§ **DATASET CONTENT**

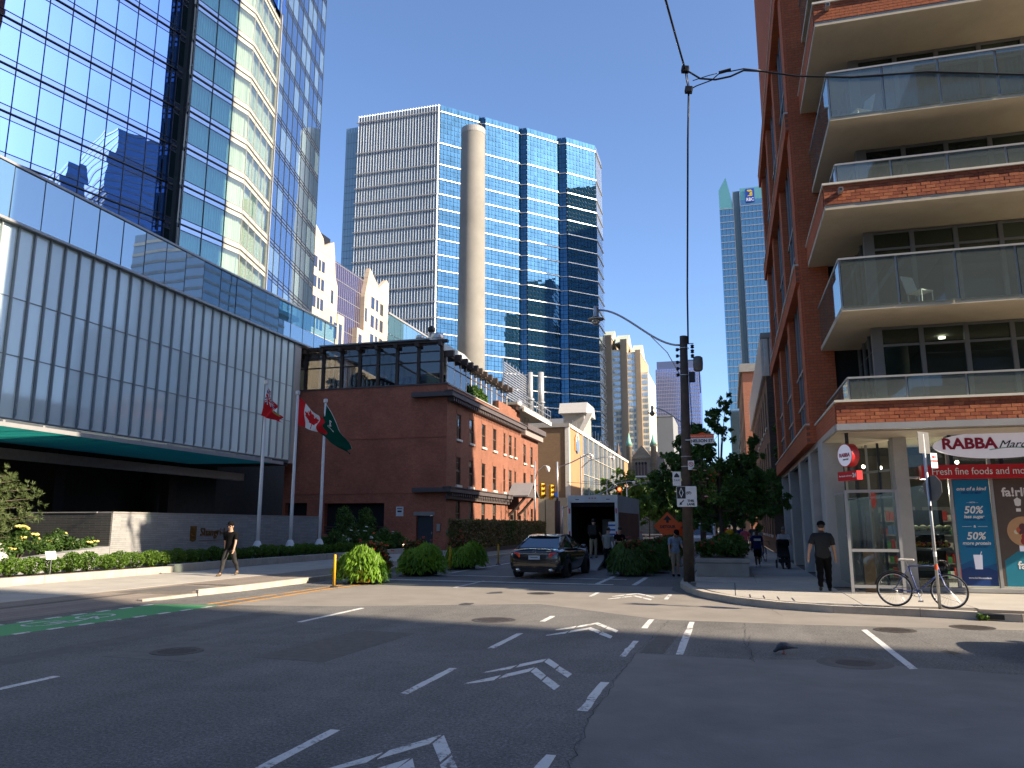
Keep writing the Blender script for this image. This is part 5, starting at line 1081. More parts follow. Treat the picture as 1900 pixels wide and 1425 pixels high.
# ---------------------------------------------------------------- stone church
ms = Mbrick('church_stone', (.23, .185, .135), (.3, .24, .175), (.17, .14, .1), 'x', .8, .35, .03, .3, .6); mcop = M('green_copper', (.2, .4, .3), .6, .15, 1); msl = M('brown_slate', (.11, .08, .065), .8, .2, 1)
chh = thing('stone_church', 'brown stone gabled church with two green copper turrets at the end of the street', 'church', (-18, 170, 0), world=True)
b = MB().prism_y([(-21, .1), (-15.1, .1), (-15.1, 14.2), (-16.2, 17.0), (-17.9, 19.2), (-19.7, 17.0), (-21, 14.2)], 170, 178); b.build('gable_wall', ms, chh)
bx('arched_window', chh, M('church_glass', (.09, .05, .05), .5, .2), -19.4, -16.8, 169.9, 169.98, 12.6, 15.2)
for i in range(4): b = MB().lathe([(.0, 0), (.3, 0)], 14, cap=False); o = b.build('arch_head', m_dark, chh); o.location = (-19.1 + i * .66, 169.88, 15.2); o.rotation_euler = (rad(90), 0, 0); bx('window_pier', chh, ms, -19.48 + i * .66, -19.36 + i * .66, 169.7, 169.9, 12.6, 15.2)
bx('string_course', chh, m_cap, -21, -15.1, 169.7, 170, 12.2, 12.5); bx('string_course', chh, ms, -20.6, -15.5, 169.75, 170, 16.4, 16.7)
for i in range(14): bx('corbel', chh, ms, -20.4 + i * .36, -20.2 + i * .36, 169.6, 169.75, 16.1, 16.4)
for i in range(3): bx('lower_window', chh, m_dark, -20 + i * 1.7, -19.2 + i * 1.7, 169.9, 169.98, 6, 10.5)
for x in (-20.6, -15.3):
    b = MB().lathe([(.62, .1), (.62, 18.7), (.75, 18.8), (.75, 19.1)], 14, (x, 169.8, 0)); b.build('turret', ms, chh, True); b = MB().lathe([(.82, 19.1), (.5, 20.0), (.02, 22.0)], 14, (x, 169.8, 0)); b.build('copper_cone', mcop, chh, True)
b = MB().lathe([(1.3, 14.2), (.02, 20.2)], 4, (-23.3, 172, 0)); b.build('slate_spire', msl, chh); bx('side_tower', chh, ms, -24.3, -22.3, 171, 173, .1, 14.2)
b = MB().prism_x([(171, 14), (200, 14), (200, 18.4), (178, 18.6)], -20.6, -15.4); b.build('nave_roof', msl, chh)
# ---------------------------------------------------------------- far towers
pt = thing('violet_tower', 'far violet grey glass tower behind the wooden pole', 'tower', (-28, 420, 0), world=True)
m_vi = Mglass('violet_glass', (.62, .66, .95), (.17, .17, .28), .4, .1); bx('glazing', pt, m_vi, -35.4, -12, 420, 450, .1, 86); bx('crown', pt, M('violet_crown', (.13, .17, .3), .5, .05), -34.7, -13, 421, 449, 86, 90.5)
b = MB()
for i in range(40): b.box(-35.45, -11.9, 419.9, 420, 6 + i * 2, 6.5 + i * 2)
b.build('floor_bands', M('violet_band', (.36, .34, .4), .6, .05), pt)
b = MB()
for i in range(26): b.box(-35.4 + i * .9, -35.25 + i * .9, 419.85, 420, 1, 86)
b.build('mullions', bpy.data.materials['violet_band'], pt)
gb = thing('grey_slab_block', 'plain grey slab block right of the church turrets', 'building', (-24, 300, 0), world=True); bx('slab', gb, M('slab_grey', (.21, .22, .23), .8, .08, .1), -29.2, -19.3, 300, 330, .1, 43.6); bx('roof_edge', gb, m_gcon, -29.3, -19.2, 299.9, 300.2, 43.3, 43.8)
bt = thing('blue_bank_tower', 'tall blue green glass tower with a pointed glass crown and a shield emblem', 'tower', (12, 330, 0), world=True)
m_rg = Mglass('bank_glass', (.5, .75, .85), (.04, .1, .13), .38, .03, .04, .05); m_cr = Mglass('crown_glass', (.5, .85, .75), (.12, .3, .26), .3, .03)
bx('glazing', bt, m_rg, 2.2, 7.9, 330, 360, .1, 137); bx('glazing', bt, m_rg, 11, 40, 330, 360, .1, 141); bx('core', bt, M('bank_core', (.1, .16, .19), .5, .05), 7.95, 10.95, 330.5, 360, .1, 145.5)
for i in range(30):
    z = 49 + i * 3.05; bx('floor_line', bt, m_ob, 2.2, 7.9, 329.8, 329.95, z, z + .35); bx('floor_line', bt, m_ob, 11, 40, 329.8, 329.95, z + .6, z + .95)
for x in (8.0, 10.9): bx('core_edge', bt, m_ob, x - .1, x + .1, 329.9, 330.4, 40, 145)
b = MB()
for i in range(20): b.box(3.0 + i * 1.6, 3.12 + i * 1.6, 329.85, 329.95, 49, 138)
b.build('mullions', m_dkalu, bt)
b = MB().prism_y([(2.2, 137), (7.9, 137), (7.4, 142), (5.4, 152.3), (2.2, 146.5)], 330, 331); b.build('pointed_crown', m_cr, bt); bx('crown_glazing', bt, m_cr, 11, 40, 330, 331, 141, 146.4)
lg = thing('bank_emblem', 'blue shield emblem with golden lion shape near the top of the blue tower', 'emblem', (15.1, 329.6, 142.5))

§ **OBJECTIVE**
Drop the images and repeat the data exactly.

§ **TASK ANSWER**
Keep writing the Blender script for this image. This is part 5, starting at line 1081. More parts follow. Treat the picture as 1900 pixels wide and 1425 pixels high.
# ---------------------------------------------------------------- stone church
ms = Mbrick('church_stone', (.23, .185, .135), (.3, .24, .175), (.17, .14, .1), 'x', .8, .35, .03, .3, .6); mcop = M('green_copper', (.2, .4, .3), .6, .15, 1); msl = M('brown_slate', (.11, .08, .065), .8, .2, 1)
chh = thing('stone_church', 'brown stone gabled church with two green copper turrets at the end of the street', 'church', (-18, 170, 0), world=True)
b = MB().prism_y([(-21, .1), (-15.1, .1), (-15.1, 14.2), (-16.2, 17.0), (-17.9, 19.2), (-19.7, 17.0), (-21, 14.2)], 170, 178); b.build('gable_wall', ms, chh)
bx('arched_window', chh, M('church_glass', (.09, .05, .05), .5, .2), -19.4, -16.8, 169.9, 169.98, 12.6, 15.2)
for i in range(4): b = MB().lathe([(.0, 0), (.3, 0)], 14, cap=False); o = b.build('arch_head', m_dark, chh); o.location = (-19.1 + i * .66, 169.88, 15.2); o.rotation_euler = (rad(90), 0, 0); bx('window_pier', chh, ms, -19.48 + i * .66, -19.36 + i * .66, 169.7, 169.9, 12.6, 15.2)
bx('string_course', chh, m_cap, -21, -15.1, 169.7, 170, 12.2, 12.5); bx('string_course', chh, ms, -20.6, -15.5, 169.75, 170, 16.4, 16.7)
for i in range(14): bx('corbel', chh, ms, -20.4 + i * .36, -20.2 + i * .36, 169.6, 169.75, 16.1, 16.4)
for i in range(3): bx('lower_window', chh, m_dark, -20 + i * 1.7, -19.2 + i * 1.7, 169.9, 169.98, 6, 10.5)
for x in (-20.6, -15.3):
    b = MB().lathe([(.62, .1), (.62, 18.7), (.75, 18.8), (.75, 19.1)], 14, (x, 169.8, 0)); b.build('turret', ms, chh, True); b = MB().lathe([(.82, 19.1), (.5, 20.0), (.02, 22.0)], 14, (x, 169.8, 0)); b.build('copper_cone', mcop, chh, True)
b = MB().lathe([(1.3, 14.2), (.02, 20.2)], 4, (-23.3, 172, 0)); b.build('slate_spire', msl, chh); bx('side_tower', chh, ms, -24.3, -22.3, 171, 173, .1, 14.2)
b = MB().prism_x([(171, 14), (200, 14), (200, 18.4), (178, 18.6)], -20.6, -15.4); b.build('nave_roof', msl, chh)
# ---------------------------------------------------------------- far towers
pt = thing('violet_tower', 'far violet grey glass tower behind the wooden pole', 'tower', (-28, 420, 0), world=True)
m_vi = Mglass('violet_glass', (.62, .66, .95), (.17, .17, .28), .4, .1); bx('glazing', pt, m_vi, -35.4, -12, 420, 450, .1, 86); bx('crown', pt, M('violet_crown', (.13, .17, .3), .5, .05), -34.7, -13, 421, 449, 86, 90.5)
b = MB()
for i in range(40): b.box(-35.45, -11.9, 419.9, 420, 6 + i * 2, 6.5 + i * 2)
b.build('floor_bands', M('violet_band', (.36, .34, .4), .6, .05), pt)
b = MB()
for i in range(26): b.box(-35.4 + i * .9, -35.25 + i * .9, 419.85, 420, 1, 86)
b.build('mullions', bpy.data.materials['violet_band'], pt)
gb = thing('grey_slab_block', 'plain grey slab block right of the church turrets', 'building', (-24, 300, 0), world=True); bx('slab', gb, M('slab_grey', (.21, .22, .23), .8, .08, .1), -29.2, -19.3, 300, 330, .1, 43.6); bx('roof_edge', gb, m_gcon, -29.3, -19.2, 299.9, 300.2, 43.3, 43.8)
bt = thing('blue_bank_tower', 'tall blue green glass tower with a pointed glass crown and a shield emblem', 'tower', (12, 330, 0), world=True)
m_rg = Mglass('bank_glass', (.5, .75, .85), (.04, .1, .13), .38, .03, .04, .05); m_cr = Mglass('crown_glass', (.5, .85, .75), (.12, .3, .26), .3, .03)
bx('glazing', bt, m_rg, 2.2, 7.9, 330, 360, .1, 137); bx('glazing', bt, m_rg, 11, 40, 330, 360, .1, 141); bx('core', bt, M('bank_core', (.1, .16, .19), .5, .05), 7.95, 10.95, 330.5, 360, .1, 145.5)
for i in range(30):
    z = 49 + i * 3.05; bx('floor_line', bt, m_ob, 2.2, 7.9, 329.8, 329.95, z, z + .35); bx('floor_line', bt, m_ob, 11, 40, 329.8, 329.95, z + .6, z + .95)
for x in (8.0, 10.9): bx('core_edge', bt, m_ob, x - .1, x + .1, 329.9, 330.4, 40, 145)
b = MB()
for i in range(20): b.box(3.0 + i * 1.6, 3.12 + i * 1.6, 329.85, 329.95, 49, 138)
b.build('mullions', m_dkalu, bt)
b = MB().prism_y([(2.2, 137), (7.9, 137), (7.4, 142), (5.4, 152.3), (2.2, 146.5)], 330, 331); b.build('pointed_crown', m_cr, bt); bx('crown_glazing', bt, m_cr, 11, 40, 330, 331, 141, 146.4)
lg = thing('bank_emblem', 'blue shield emblem with golden lion shape near the top of the blue tower', 'emblem', (15.1, 329.6, 142.5))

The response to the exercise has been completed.